В этом месте я отчетливо слышу вопрос моих неизбежных противников: "Но как же быть в случае одного непрерывного, длиннометражного куска, где без монтажных перерезок играет актер? Разве игра его не впечатляюща? Разве не впечатляет само исполнение Черкасова или Охлопкова, Чиркова" или Свердлина?" Напрасно думать, что этот вопрос наносит смертельный удар монтажной концепции. Принцип монтажа куда шире. Неверно предполагать, что если актер играет в одном куске и режиссер не режет этот кусок на планы, то построение "свободно от монтажа"! Ничуть.
В этом случае монтаж лишь следует искать в другом, а именно... в самой игре актера. О том, насколько "монтажен" принцип его "внутренней" техники, мы скажем дальше. Сейчас же уместно предоставить слово по этому вопросу одному из крупнейших артистов театра и экрана Джорджу Арлиссу. В своей автобиографии он пишет:
"...Я всегда думал, что для кино следует играть преувеличенно, но я увидел, что самоограничение есть то самое главное, чему должен научиться актер при переходе от театра к кино. Искусство самоограничения и намека на экране есть то, что может быть в полноте изучено наблюдением игры неподражаемого Чарли Чаплина..."
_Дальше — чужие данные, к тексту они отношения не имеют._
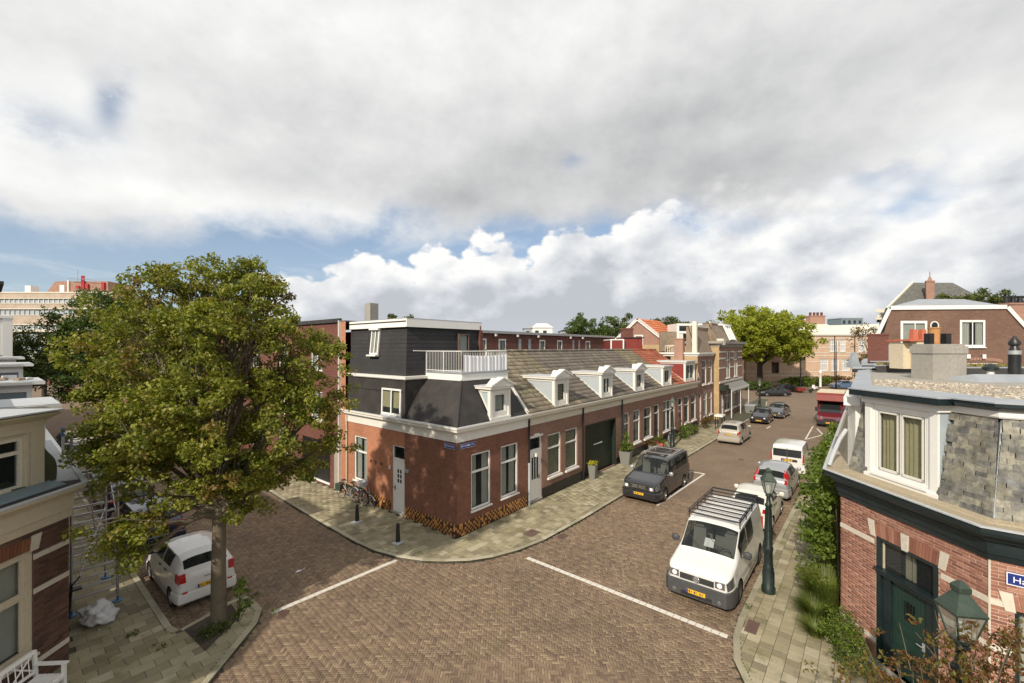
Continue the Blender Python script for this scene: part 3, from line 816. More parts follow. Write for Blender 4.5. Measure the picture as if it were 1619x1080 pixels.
def tiles(parent, poly, kerb, sx, sy, maxY, limit=300, ang=0, margin=.17):
    items = []; edge = []; xs = [p[0] for p in poly]; ys = [p[1] for p in poly]
    c, s_ = math.cos(R(ang)), math.sin(R(ang))
    x0, x1, y0, y1 = min(xs), max(xs), min(ys), max(ys)
    cx, cy = (x0 + x1) / 2, (y0 + y1) / 2; D = math.hypot(x1 - x0, y1 - y0) / 2
    rr = random.Random(3)
    if ang == 0: gx0, gx1, gy0, gy1 = x0, min(x1, 60), y0, min(y1, 60)
    else: gx0, gx1, gy0, gy1 = -12, 12, -12, 12; cx, cy = -9, -1
    j = 0; y = gy0
    while y < gy1:
        x = gx0 + (sx / 2 if j % 2 else 0)
        while x < gx1:
            if ang: X, Y_ = cx + x * c - y * s_, cy + x * s_ + y * c
            else: X, Y_ = x, y
            px, py, dep = project(X, Y_, 0)
            if 1.5 < dep < maxY and -150 < px < 1770 and py < 1400 and (inside(X, Y_, poly) or edge_dist(X, Y_, kerb) < .2):
                kd = edge_dist(X, Y_, kerb)
                if kd < .5 * math.hypot(sx, sy) + .17:
                    edge.append((X, Y_))
                elif kd > margin:
                    hx = sx / 2 - .004; hy = sy / 2 - .004
                    items.append((X, Y_, rr.uniform(-.003, .004), hx, hy, R(ang) + rr.uniform(-.006, .006)))
            x += sx
        y += sy; j += 1
    # tiles cut to fit along the kerb
    mb = MB(); N = 6
    for X, Y_ in edge:
        z = rr.uniform(-.003, .004); vid = {}; V = []; Fq = []
        for i in range(N):
            for k_ in range(N):
                u0, v0 = (i + .5) / N - .5, (k_ + .5) / N - .5; u0 *= sx - .008; v0 *= sy - .008
                qx, qy = X + u0 * c - v0 * s_, Y_ + u0 * s_ + v0 * c
                if not inside(qx, qy, poly) or edge_dist(qx, qy, kerb) < .165: continue
                f = []
                for (a, b) in ((i, k_), (i + 1, k_), (i + 1, k_ + 1), (i, k_ + 1)):
                    if (a, b) not in vid:
                        u, v = (a / N - .5) * (sx - .008), (b / N - .5) * (sy - .008); vid[(a, b)] = len(V); V.append((X + u * c - v * s_, Y_ + u * s_ + v * c, z))
                    f.append(vid[(a, b)])
                Fq.append(f)
        if Fq: mb.add(V, Fq)
    if mb.v: part('cut_edge_tiles', mb, 'pave_tile', parent, recalc=False, stuff=True)
    scatter_blocks('paving_tile', parent, items, 'pave_tile', 'pave_tile_single', limit, .04, .004, 'distant_paving_tiles')
pc = pavement('corner_pavement', PAVE_C, KERB_C); kerbs(pc, KERB_C); tiles(pc, PAVE_C, KERB_C, .3, .3, 42, 300, margin=.26)
pr = pavement('right_pavement', PAVE_R, KERB_R); kerbs(pr, KERB_R); tiles(pr, PAVE_R, KERB_R, .3, .3, 32, 300, margin=.26)
pl = pavement('left_pavement', PAVE_L, KERB_L); kerbs(pl, KERB_L[::-1]); tiles(pl, PAVE_L, KERB_L, .45, .30, 26, 300, margin=.30)
# soil squares and kerb around the street tree
mb = MB(); mb.prism([(-8.25, .15), (-7.2, 1.0), (-7.15, 1.85), (-8.35, 1.5)], -.02, .012)
t_ = part('tree_pit', mb, 'soil', pl)
# herringbone bricks of the carriageway
def unview(px, d):
    a = (px - 809.5) / 685 * d; ch, sh = math.cos(R(HEAD)), math.sin(R(HEAD)); return (CAMX + d * ch + a * sh, CAMY + d * sh - a * ch)
bed = MB(); bed.poly([(*unview(q, d), RZ - .008) for q, d in ((60, 8.45), (1500, 8.45), (1500, 21.4), (60, 21.4))])
part('sand_bed', bed, 'joint', road, recalc=False)
def herring():
    items = []; w = .0667; n = 3; c, s_ = math.cos(R(45 - 5)), math.sin(R(45 - 5))
    rr = random.Random(5); S = int(26 / w)
    polys = (PAVE_C, PAVE_R, PAVE_L)
    for iy in range(-S, S):
        for ix in range(-S, S):
            k = (ix - iy) % (2 * n)
            if k == 0: gx, gy, an = ix + 1.5, iy + .5, 0
            elif k == 2 * n - 1: gx, gy, an = ix + .5, iy + 1.5, math.pi / 2
            else: continue
            lx, ly = gx * w, gy * w
            X = 2 + lx * c - ly * s_; Y_ = -2 + lx * s_ + ly * c
            dx, dy = X - CAMX, Y_ - CAMY
            dep = dx * .7727 + dy * .6347
            if dep < 8.4 or dep > 21.5: continue
            px = 809.5 + 685 * (dx * .6347 - dy * .7727) / dep
            if px < 60 or px > 1500: continue
            if any(inside(X, Y_, p) for p in polys): continue
            items.append((X, Y_, RZ - rr.uniform(0, .005), .096, w / 2 - .003, R(40) + an + rr.uniform(-.02, .02)))
    return items
scatter_blocks('paving_brick', road, herring(), 'klinker', 'klinker_single', 300, .03, .004, 'herringbone_bricks')
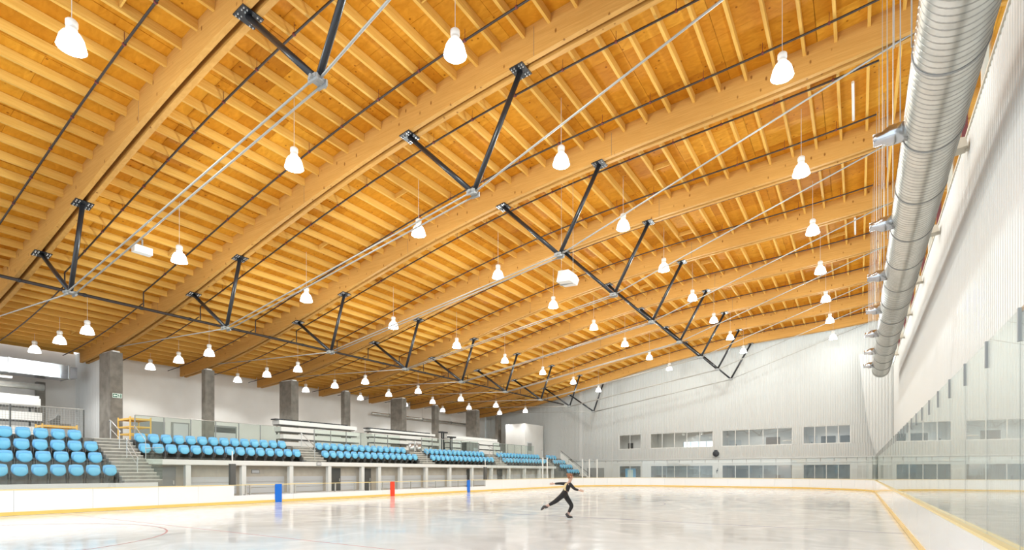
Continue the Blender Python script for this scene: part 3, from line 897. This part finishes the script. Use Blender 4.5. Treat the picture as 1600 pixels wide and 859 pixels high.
# space under the stands: white posts, block wall, doors
uw = MB().bx(-30.25, -30.1, 12.5, 55.2, 0, 1.92)
wu = uw.build('wall_bench', M['tan']); tag(wu, 'tan wall with pale lower boards under the raised seats', kind='structure')
posts = [14.49, 17.53, 20.59, 23.46, 26.31, 27.89, 30.11, 33.02, 36.03, 39.21, 42.3, 45.4, 48.4, 51.5, 54.6]
for i in range(len(posts) - 1):
    a, b_ = posts[i] + .15, posts[i + 1] - .15
    if i in (3, 4): a += 1.0
    if b_ - a < .4: continue
    for j in range(3):
        MB().bx(-30.1, -30.07, a, b_, .35 + .33 * j, .66 + .33 * j).build('pale_board', M['lightgrey'], wu)
for i, (y0, y1, z1) in enumerate(((12.6, 14.1, 1.85), (23.65, 24.75, 1.85), (26.45, 27.5, 1.85), (39.0, 39.5, 1.85), (43.9, 44.8, 1.85))):
    d = MB().bx(-30.1, -30.04, y0, y1, .02, z1).build(f'door_{i + 1}', M['darkgrey'] if i else M['grey'])
    tag(d, f'dark door under the raised seats, {ORD[i]} from the camera', kind='structure')
    MB().bx(-30.04, -30.0, y1 - .15, y1 - .09, .95, 1.15).build('door_handle', M['steel'], d)
for i, y in enumerate(posts):
    t = MB().bx(-29.8, -29.55, y - .13, y + .13, 0, 1.98).build('support_column', M['fascia'])
    tag(t, f'square white column under the raised seats, {ORD[i]} from the camera', 'column', 'white columns under the seats', 'structure')
MB().bx(-30.3, -29.62, 12.45, 55.2, 1.93, 1.99).build('soffit_panel', M['tan'], wu)
for y, z, w, x, lab in ((18.55, 1.62, .5, -30.09, 'small grey framed notice on the wall under the raised seats'), (22.55, 2.12, .34, -29.48, 'small white framed plate on the white fascia below the first short stair')):
    t = thing('wall_notice', lab, 'sign', (x, y, z))
    MB().bx(0, .02, -w / 2, w / 2, -.11, .11).build('frame', M['grey'], t)
    MB().bx(.02, .026, -w / 2 + .03, w / 2 - .03, -.08, .08).build('plate', M['lightgrey'], t)
# bench seats behind the low boards
for k, (a, b_) in enumerate(((16.2, 24.2), (26.6, 34.8))):
    t = thing('players_bench', f'long grey bench behind the low boards, {"nearer" if k == 0 else "farther"} of two', 'bench', (-27.2, a, 0))
    MB().bx(-.2, .2, 0, b_ - a, .36, .42).build('bench_top', M['lightgrey'], t)
    for i in range(4):
        y = .3 + (b_ - a - .6) * i / 3
        MB().bx(-.15, .15, y - .04, y + .04, 0, .36).build('leg', M['grey'], t)

# concourse wall, columns
WX = -45.2
wn = MB()
wn.bx(WX - .2, WX, 15.3, 62.9, CF, 10.6)
wc = wn.build('wall_left', M['wallwhite']); tag(wc, 'white concourse wall lit by pendant lamps', kind='structure')
MB().bx(-47.2, -41.1, 15.29, 15.42, CF, 9.95).build('return_wall', M['wallwhite'], wc)
mb = MB(); sheet(mb, lambda a, z, d_: Vector((-47.2 + a, 15.288 - d_, z)), 0, 6.1, CF, 9.95, per=.26, dep=.015); mb.build('ribbed_panel', M['clad'], wc)
for i, (y0, y1, z1, m_, lab) in enumerate(((18.2, 20.3, 5.35, 'grey', 'grey shutter behind the yellow trolley'), (21., 22.1, 5.4, 'lightgrey', 'pale door with grey frame in the white concourse wall'), (24.2, 26.0, 5.4, 'grey', 'wide grey louvred door in the white concourse wall'))):
    d = MB().bx(WX, WX + .06, y0 - .12, y1 + .12, CF, z1 + .1).build(f'door_{i + 6}', M['grey'])
    tag(d, lab, kind='structure')
    MB().bx(WX + .06, WX + .09, y0, y1, CF + .02, z1 - (.5 if i == 2 else 0)).build('door_leaf', M[m_] if i != 2 else M['lightgrey'], d)
    if i == 2:
        for j in range(5): MB().bx(WX + .06, WX + .1, y0, y1, z1 - .48 + .09 * j, z1 - .42 + .09 * j).build('louvre', M['darkgrey'], d)
    MB().bx(WX + .09, WX + .13, y1 - .16, y1 - .12, CF + 1., CF + 1.1).build('door_handle', M['steel'], d)
for k in range(1, 9):
    y = Y0 + BAY * k
    if y > 61: continue
    wide = k % 2 == 1
    x1 = -39.45 if wide else -40.55
    zt = zb(-40.3) - .02
    t = thing('concrete_column', f'{"deep" if wide else "slim"} grey concrete column under the {ORD[k]} roof beam', 'column', ((-41.06 + x1) / 2, y, CF), group='grey concourse columns', kind='structure')
    hw = (x1 + 41.06) / 2
    MB().bx(-hw, hw, -.34, .34, 0, min(zb(-41.06), zb(x1)) - CF - .1).build('shaft', M['concrete'], t)
    MB().bx(-hw + .05, hw - .05, -.2, .2, min(zb(-41.06), zb(x1)) - CF - .1, min(zb(-41.06), zb(x1)) - CF).build('bearing_plate', M['fascia'], t)
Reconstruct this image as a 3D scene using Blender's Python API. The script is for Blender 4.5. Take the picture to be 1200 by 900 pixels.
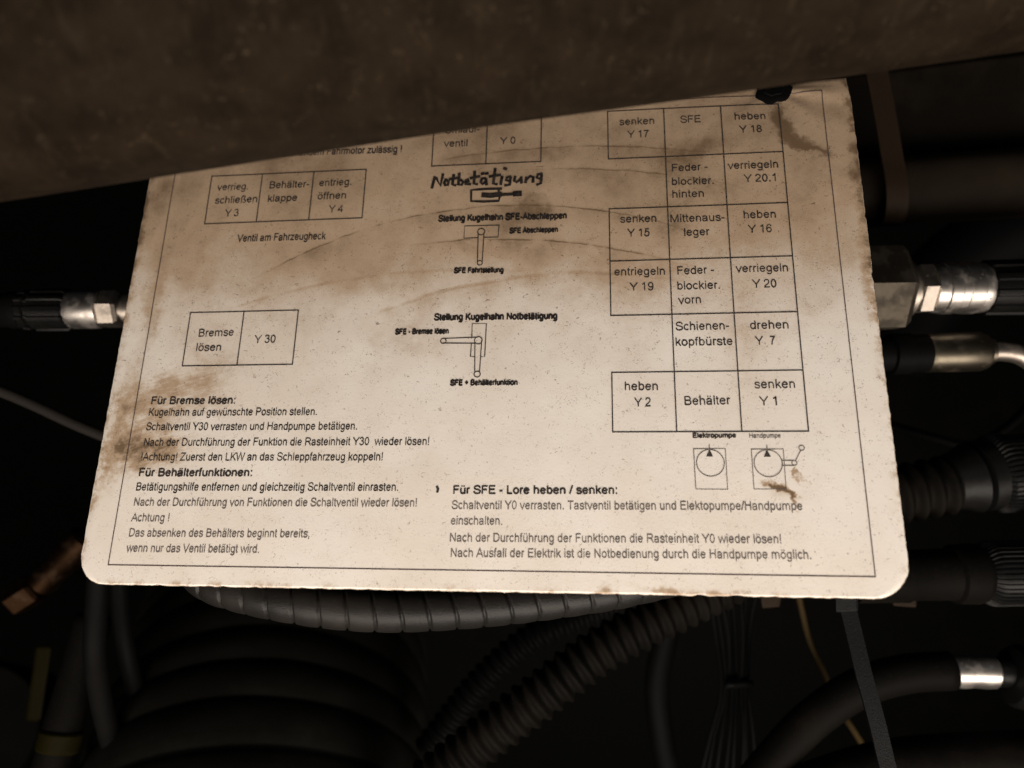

Подчеркнутому изображению (преувеличению) Арлисс противопоставляет самоограничение. Степень этого самоограничения он видит в сведении действия к намеку. Не только преувеличенное изображение действия, но даже изображение действия целиком он отвергает. Вместо этого он рекомендует намек. Но что такое "намек", как не элемент, деталь действия, как не такой "крупный план" его, который в сопоставлении с другими служит определителем для целого фрагмента действия? И слитный действенный кусок игры, таким образом, по Арлиссу, есть не что иное, как сопоставление подобных определяющих крупных планов, сочетаясь, они родят образ содержания игры, в отличие от изображения этого содержания. И согласно этому и игра актера может быть изобразительно плоской или подлинно образной в зависимости от метода, которым актер строит свое действие. Пусть игра будет снята с одной точки, тем не менее -- в благополучном случае -- сама она будет "монтажной".